The Mondeo has a 'Smart Charge' alternator, and so claims to need a calcium battery. I had thought that this Lucas was a bog standard cheapo, and so fitting it was only going to be a temporary thing while I tried to get my hands on the decent Bosch. However having looked at it more closely, it claims to have 'calcium tecnology':

 

post-20573-0-89396000-1536922207_thumb.jpg

 

...so actually I should be able to leave it in there if needs be, right?
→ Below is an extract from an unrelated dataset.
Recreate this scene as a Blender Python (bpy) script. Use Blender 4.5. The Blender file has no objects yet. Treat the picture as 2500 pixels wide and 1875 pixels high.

I might fit the Bosch anyway if I can get my hands on it and it fits, just to save about 5kg of weight in the already heavy nose, but knowing me that could take months to sort.

 

Once I get back from holiday I'll replace the front pads (which I've already bought) and investigate whether I'm going to be able to replace the ARB bushes without dropping the subframe. If I manage that and it fixes the clonk it'll be back to as close to full health as it's ever been in my ownership. And then I'm not sure what to do with it :( . I have the Passat for estate car duties and the Jag for 6-cylinder powered cruising/hooning. I might just SORN it and park it up somewhere for the day that the Passat dies (I think the gearbox is on its last legs TBH), but I could equally be tempted to part with it if anyone else wants to give it a loving home.